What works in supporting organizations through change to improve diversity, equity and inclusion? Here are some of Rosenberg’s observations.

Give people a roadmap to assess how they’re doing on diversity, equity and inclusion issues. Peer Action Learning Network members begin by completing the Intercultural Development Inventory. Without something concrete, conversations about diversity, equity and inclusion can be “fuzzy and subjective,” Rosenberg says, and influenced by the power dynamics of the organization. Using a standardized measure “changes the conversation and changes the thinking. Now people use the same language and they all know what they’re talking about.”

Find the right starting point. When doing research on unstaffed and small staffed family foundations, Rosenberg says they realized that, for this particular group, addressing diversity, equity and inclusion meant addressing intergenerational issues.

Help people to learn through putting the learning into action. In the Peer Action Learning Network curriculum, teams design and implement projects that have relevance today for their organizations – such as developing hiring policies that will result in recruiting and retaining more diverse individuals to initiatives that engage the community in a more intercuturally competent way. The program provides coaching and other supports to help them overcome obstacles and build new skills, understanding and capacity. Addressing diversity, equity and inclusion is “not for the faint of heart,” Rosenberg said, and supporting teams in change requires a real effort that adjusts to the teams’ changing circumstances. “We know that participants will encounter obstacles,” Rosenberg said.

Create easy ways for peers to learn from each other. In addition to six one-day seminars during the Level I program, the Michigan project facilitates a secured community website where teams share lessons, resources and ideas with peers, staff and faculty.

Plan for the long run. Sustainability of organizational change promoting diversity, equity and inclusion is really hard. “This work takes years,” Rosenberg said. While CMF did not anticipate creating a Level II Leadership Program or a Toolkit For Transferring Knowledge for teams to use with colleagues not participating in the program, the need for those additional supports became evident towards the end of the first year. “The PALN program, as well as all other aspects of the Transforming Michigan Philanthropy initiative, are heavily evaluated. The program team recognizes that we are learning as we go and adjusting to members’ needs as they emerge.” said Rosenberg.
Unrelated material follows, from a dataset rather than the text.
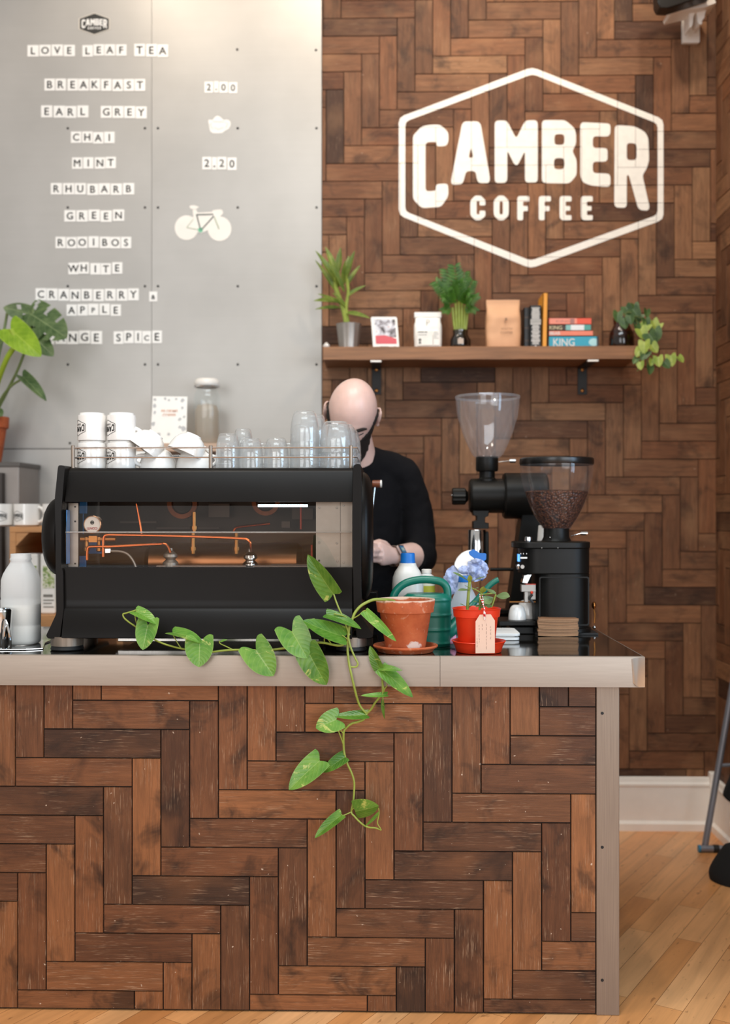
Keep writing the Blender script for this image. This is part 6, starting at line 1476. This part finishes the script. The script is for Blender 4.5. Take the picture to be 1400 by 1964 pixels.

Lessons from CMF’s Peer Action Learning Network will be instrumental as the D5 Coalition continues its work. Working in partnership with 14 regional associations of grantmakers, D5 will in 2012 create more models for foundations to support internal change – including convening leader action networks for people who are willing to learn about and champion diversity, equity and inclusion efforts in their organizations.

Rosenberg, until recently the vice president of education, communications and external relations for the Council of Michigan Foundations, will manage the Peer Action Learning Network and related activities for CMF through her consulting practice, Vicki Rosenberg & Associates.